Se balader à Bois-du-Luc est un geste étonnamment moderne. La promenade pose beaucoup de questions sur le passé et sur l’avenir de notre société qui n’a pas hésité et n’a toujours pas de scrupules à envoyer des enfants dans la mine.


L’entrée de la mine est protégée par deux tours de guet et par une porte-guillotine, digne d’une image du Moyen Âge, destinée empêcher les grévistes de rentrer dans l’enceinte. 
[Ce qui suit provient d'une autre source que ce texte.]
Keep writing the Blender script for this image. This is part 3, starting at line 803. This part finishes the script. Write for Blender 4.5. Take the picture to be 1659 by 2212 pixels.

L’ascenseur de Strépy-Thieu

Nous revoilà de retour au canal le long duquel nous continuons à nous laisser glisser tout en admirant les ouvrages d’art qui s’égrènent : ponts-tournants, ponts-levis et écluse. Nous sommes dans un livre d’histoire à cœur ouvert.

Après avoir dégringolé l’équivalent du dénivelé de l’ascenseur n°4, nous rejoignons le nouveau canal que nous longeons jusqu’à l’ascenseur funiculaire de Strépy-Thieu (2). Un ouvrage titanesque construit en vingt ans (1982-2002) et permettant aux péniches de grand gabarit de remonter (ou de descendre) un dénivelé de 73 mètres. La visite permet d’admirer l’impressionnante salle des machines. Au sommet de l’édifice, un superbe panorama offre une vue d’ensemble du site et complète la vision du film sur la construction et le fonctionnement de cet ascenseur qui fut le plus haut du monde jusqu’en 2016 et la construction de l’ascenseur des Trois Gorges, en Chine (113 mètres).

Le retour vers la Cantine des Italiens s’effectue dans les airs, en longeant un autre ouvrage impressionnant, le pont-canal du Sart, qui enjambe la vallée à Houdeng-Aimeries avant de rejoindre le canal historique.

A noter qu’il est très facile de ramener cette balade à une longueur de 17 kilomètres en évitant la traversée du site de Bois-du-Luc et en longeant continuellement les canaux.


L’ascenseur funiculaire de Strépy-Thieu.
Un ouvrage titanesque construit en vingt ans (1982-2002) et permettant aux péniches de grand gabarit de remonter (ou de descendre) un dénivelé de 73 mètres.